All That Jazz! – Waterloo-Cedar Falls Symphony

January 12, 2007 7:30 pm
Oster Regent Theatre, Cedar Falls
Tom Barry, saxophone


Weill – Threepenny Opera Suite
Copland – Music for the Theater
Milhaud – La Création du Monde


CFSO performance adds pizzazz to classic jazz
By Harvey Hess
Waterloo-Cedar Falls Courier
January, 2007

'All That Jazz,' the Waterloo-Cedar Falls Symphony chamber concert at the Oster-Regent Theatre Friday, lived up to its name and then some.

If Horace’s 'to educate and delight' still applies to how art makes good, music director Jason Weinberger and the orchestra made it pretty darn good. Taking the jazzing up of European music in the 1920s to heart, programming included Kurt Weill’s Threepenny Opera Suite; Darius Milhaud’s La Creation du Monde and Aaron Copland’s Music for the Theatre.

Weill jazzed up the libertine hysteria, violence, psychosis, decadence and resignedly lugubrious sense of political sell-out in a music manifestly nihilistic, albeit satirical, and cogent … thanks to jazz. No strings: abrasive orchestration and topical satire honk, snarl, thump and rag on the audience, which may have accounted for Weill’s well-nigh, unique triumph in having this work 'take over' the music scene in Berlin, a musical 'night of long knives,' and even folks who went home whistling (in the dark) its catchiest tunes.

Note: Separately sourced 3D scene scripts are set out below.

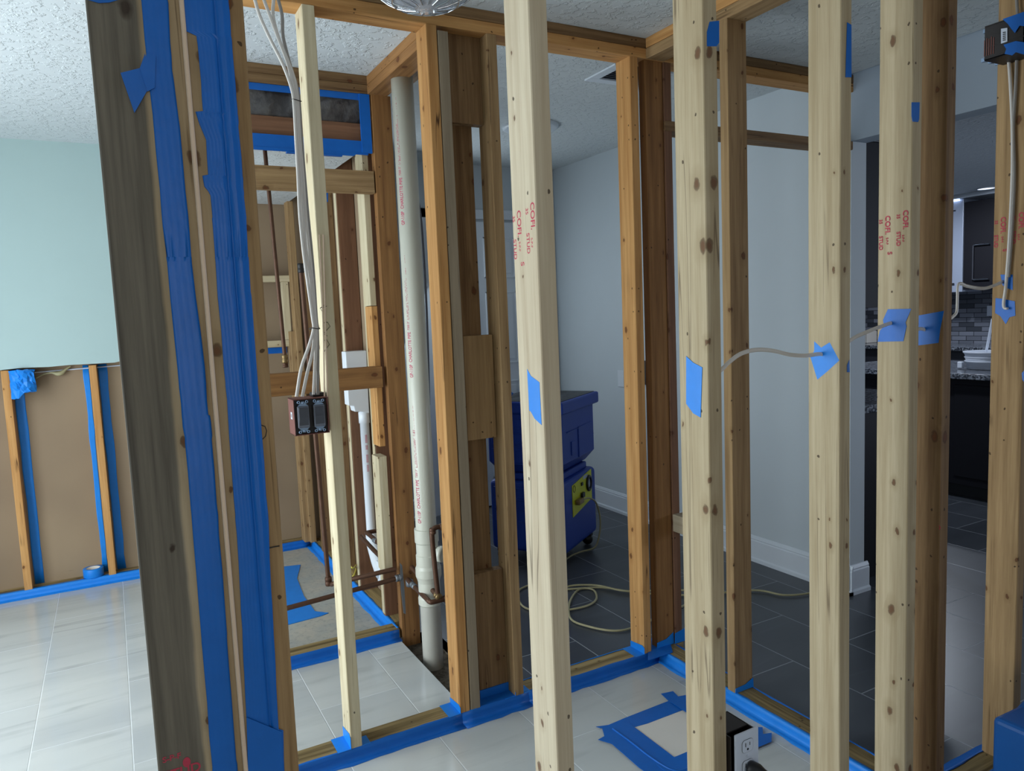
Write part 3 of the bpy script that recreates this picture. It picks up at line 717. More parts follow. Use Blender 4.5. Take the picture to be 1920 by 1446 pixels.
tape_run('y', XC, YK+.02, 4.78, -1, 'bright blue tape along the concrete floor edge beside the drain', 8, .034, .012, mat='tape2')
tape_run('x', 4.80, -1.48, .19, -1, 'blue tape along the foot of the sheathed wall on marble tile', 9, .04, .03, mat='tape2')
tape_run('x', 4.80, .26, 1.05, -1, 'blue tape along the far edge of the concrete floor', 10, .04, .012)
tape_run('x', YN+.089, 1.94, 2.9, 1, 'blue tape on the dark tile behind the near wall plate', 11, .055, .006)
tape_run('x', YN, 1.95, 2.9, -1, 'blue tape along the near wall plate beside the air mover', 12, .03, .02)
# collars where studs meet taped plates
def collar(st_, x0, x1, y0, y1, h, mat='tape2', sides='-x'):
    mb = MB(); t = .0012
    pts = [(x0-t, y0-.004, PT), (x0-t, y1, PT), (x0-t, y1, PT+h*.75), (x0-t, y0+.01, PT+h), (x0-t, y0-.004, PT+h*.8)]
    mb.prism(pts, (-.0008, 0, 0)); mb.box(x0-.045, x0, y0-.003, y1, PT+.0012, PT+.0024)
    mb.box(x1, x1+.028, y0-.003, y0+.05, PT+.0012, PT+.0024)
    return into(mb.build('tape_collar', mat), st_)
collar(s1, .595, .633, YM, YM+.089, .05); collar(s2, .995, 1.03, YM, YM+.089, .030)
collar(s4, 1.826, 1.864, YM, YM+.089, .035); collar(s3, 1.2205, 1.256, YM+.0, YM+.04, .02)
tag(MB().box(1.076, 1.2175, YM+.0005, YM+.0505, PT+.001, PT+.004).box(1.097, 1.2165, YM+.046, YM+.0504, PT, PT+.035).build('tape_sheet', 'tape'),
    'flat blue tape over the plate and foot of the lowest blocking board', 'tape')
tag(MB().prism([(1.80, 2.27, .0405), (1.93, 2.27, .0405), (1.97, 2.33, .0405), (1.97, 2.42, .0405), (1.87, 2.42, .0405), (1.85, 2.33, .0405)], (0, 0, .002)).build('tape_sheet', 'tape'),
    'crumpled blue tape wrapped over plates at the inner corner', 'tape')
for (x, y, h, st_) in ((1.90, 2.334, .05, r5), (1.993, 2.329, .09, r6), (1.905, 1.899, .035, r2_)):
    mb = MB(); mb.prism([(x-.002, y-.001, .04), (x+.09, y-.001, .04), (x+.088, y-.001, .04+h), (x+.05, y-.001, .04+h*.6), (x+.0, y-.001, .04+h*.5)], (0, -.0015, 0))
    into(mb.build('tape_collar', 'tape2'), st_)
def floor_patch(name, pts, z, th, mat, label, cat='tape'):
    mb = MB(); mb.prism([(x, y, z) for x, y in pts], (0, 0, th)); return tag(mb.build(name, mat), label, cat)
floor_patch('tape_sheet', [(.46, 4.46), (.70, 4.47), (.803, 4.458), (.902, 4.43), (.83, 4.2), (.80, 3.9), (.80, 3.66), (.853, 3.60), (.81, 3.585), (.64, 3.571), (.46, 3.56)], .001, .0025, 'tape2', 'large patch of blue tape over the drain on bare concrete')
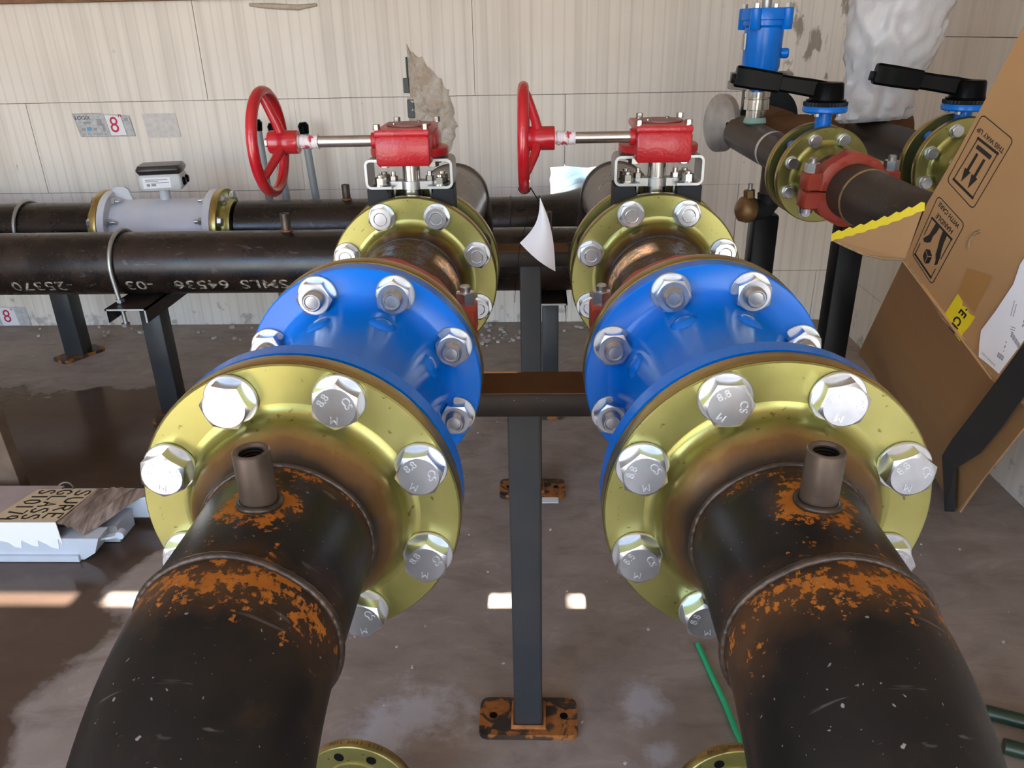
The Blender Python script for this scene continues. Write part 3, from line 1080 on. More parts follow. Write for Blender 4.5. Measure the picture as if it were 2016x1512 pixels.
def rear_spool(x, label, flip=1):
    """gold flange behind the valve, pipe running back and turning down"""
    r = thing('rear_elbow_spool', (x, 1.4, ZP), label, 'pipe')
    m = axm(x, 1.384 + FT, d=(0, 1, 0))
    f = flange_mb(m).build('flange', GOLD, r, 40)
    rim_band(m).build('flange_rim', RIM, f, 40)
    bolt_ring(BACK, r, x, 1.384 + FT, BC, 8, d=(0, 1, 0), seed=5)
    yb, Re = 2.03, 0.2286
    MB().lathe([(ROD, 1.448), (ROD, yb), (0.07, yb), (0.07, 1.448)], FR((x, 0, ZP), (0, 1, 0)), 64, True).build('pipe', PIPEG, r)
    MB().torus((x, 1.452, ZP), (0, 1, 0), ROD + 0.001, 0.0045, 64, 8).build('weld_bead', ZINCW, r, 60)
    path = arc((x, yb + 0.001, ZP - Re), (0, 0, 1), (0, 1, 0), Re, 0, PI / 2, 20)
    R2 = 0.12
    zb = 0.60 + R2
    path += arc((x, yb + 0.001 + Re + R2, zb), (0, -1, 0), (0, 0, -1), R2, 0, PI / 2, 12)
    path.append(Vector((x, 2.574, 0.60)))
    MB().tube(path, ROD + 0.001, 64, up=(0, 1, 0)).build('elbow', PIPEGD, r, 60)
    MB().torus((x, yb, ZP), (0, 1, 0), ROD, 0.004, 64, 8).build('weld_bead', WELD, r, 60)
    return r


PIPEGD = m_steel('dark_mill_elbow', base=(0.035, 0.030, 0.027), brown=(0.06, 0.045, 0.035), rough=0.32, amount=0.3)

LINE = {}
for side, x in (('left', XL), ('right', XR)):
    near_spool(x, f'black steel pipe elbow with gold bolted flange, nearest the camera on the {side}')
    check_valve(x, f'blue flanged valve body bolted behind the {side} foreground elbow')
for fn, lab, key in (
        (mid_spool, 'gold flange with short pipe directly behind the {} blue valve', 'm'),
        (back_spool, 'gold flange with forged hex bolts and short rusty pipe, {} pipe line', 'b'),
        (butterfly, 'black butterfly valve with red gearbox and red handwheel, {} pipe line', 'v'),
        (rear_spool, 'grey pipe with gold flange turning down behind the {} red gearbox', 'r')):
    o = fn(XL, lab.format('left'))
    c = copy_tree(o)
    c.location.x += XR - XL
    c['label'] = lab.format('right')
for side, x in (('left', XL), ('right', XR)):
    coupling('grooved_coupling', (x, 1.0415, ZP), (0, 1, 0), ROD, 0.052, 0.042,
             f'orange red grooved coupling half hidden behind the {side} blue flange')

# ------------------------------------------------------------------ pipe stands
def base_plate(c, sx, sy, t=0.014, rad=0.018, holes=True, hole_axis='x'):
    mb = MB()
    pts = []
    for (qx, qy, st) in ((1, 1, 0), (-1, 1, 90), (-1, -1, 180), (1, -1, 270)):
        for a in (0, 30, 60, 90):
            q = math.radians(st + a)
            pts.append((qx * (sx / 2 - rad) + rad * math.cos(q), qy * (sy / 2 - rad) + rad * math.sin(q)))
    mb.prism(pts, t, Matrix.Translation(c))
    return mb


def tee_stand(x, y, ztop, blen, label, post=0.058, wide=0.094, bh=0.041):
    r = thing('pipe_stand', (x, y, 0), label, 'pipe stand')
    p = base_plate((x, y, 0.0), 0.205, 0.100).build('base_plate', RUSTP, r, 30)
    for sx in (-1, 1):
        MB().lathe([(0.0085, 0), (0, 0)], Matrix.Translation((x + sx * 0.074, y, 0.0148)), 20).build('anchor_hole', HOLE, p)
    wd = MB()
    hw = post / 2 + 0.003
    wd.tube([(x - hw, y - hw, 0.016), (x + hw, y - hw, 0.016), (x + hw, y + hw, 0.016), (x - hw, y + hw, 0.016)], 0.006, 8, closed=True, up=(0, 0, 1))
    wd.build('rusty_weld', simple('rust_orange', (0.33, 0.12, 0.03), 0.75, 0, 0.35, 50, 0.5, 120), p, 60)
    mb = MB().box((0, 0, 0), (post, post, ztop - bh - 0.014), Matrix.Translation((x, y, 0.014 + (ztop - bh - 0.014) / 2)) @ Matrix.Rotation(0, 4, 'Z'))
    # rounded tube corners
    mb = MB()
    e = 0.006
    pts = []
    for (qx, qy, st) in ((1, 1, 0), (-1, 1, 90), (-1, -1, 180), (1, -1, 270)):
        for a in (0, 30, 60, 90):
            q = math.radians(st + a)
            pts.append((qx * (post / 2 - e) + e * math.cos(q), qy * (post / 2 - e) + e * math.sin(q)))
    mb.prism(pts, ztop - bh - 0.014, Matrix.Translation((x, y, 0.014)))
    mb.build('post', MILL, r, 30)
    b = MB().box((x, y, ztop - bh / 2), (blen, wide, bh), None, 0.003)
    b.build('cross_beam', MILLB, r, 30)
    MB().box((x, y, ztop + 0.0008), (blen - 0.004, wide - 0.004, 0.0015)).build('rusty_top', RUSTTOP, r, 0)
    for px in (XL, XR) if blen > 0.4 else ():
        sd = MB().box((px, y, ztop + (ZP - ROD - ztop) / 2 - 0.001), (0.05, 0.07, ZP - ROD - ztop - 0.004))
        sd.build('saddle', MILL, r, 0)
    return r


RUSTTOP = m_steel('rusty_beam_top', base=(0.05, 0.03, 0.02), brown=(0.22, 0.085, 0.025), rough=0.5, amount=1.2, scratch=False)
tee_stand(-0.024, 1.217, 0.782, 0.62, 'black square post with rusty top beam and orange rusted base plate, nearest the camera')
tee_stand(-0.020, 2.125, 0.783, 0.212, 'second black square post stand with rusty cross beam, below the hanging white tag', 0.060)


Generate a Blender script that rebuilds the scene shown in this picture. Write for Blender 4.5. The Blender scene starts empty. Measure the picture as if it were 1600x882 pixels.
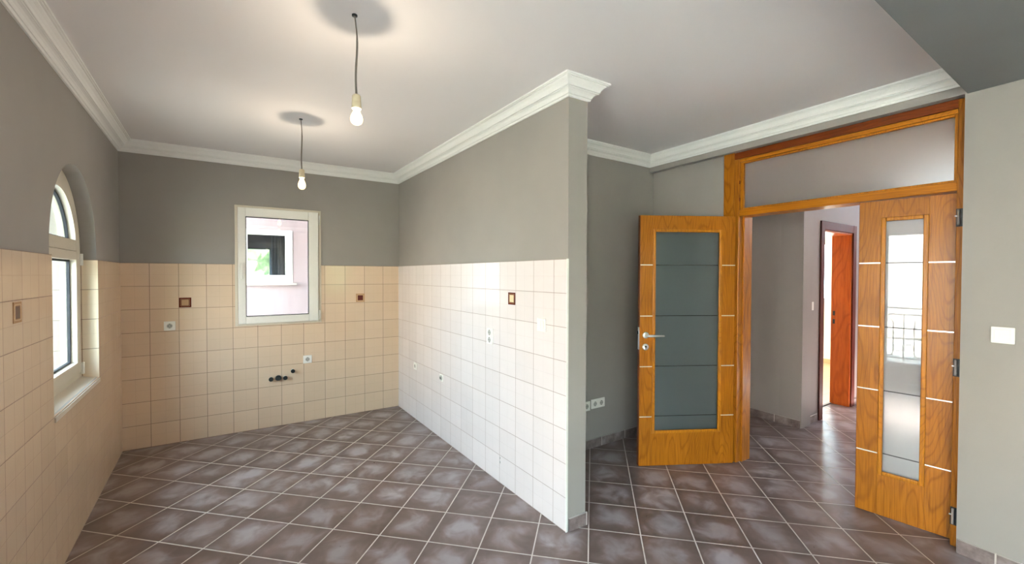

Milhaud’s Creation took the idea of orchestra-as-cosmos to a great conclusion. The orchestra outdid itself with timbre, flute flutter-toungueing, blues, you name it, helped by woodwinder Ton Barry (over and over), and top-end musicianship throughout.

Weinberger’s glosses talk up the art yet talk down to the audience not at all. Long may he talk, and even longer conduct … HERE!

Wonderful!


Note: All reviews are edited for length and spelling.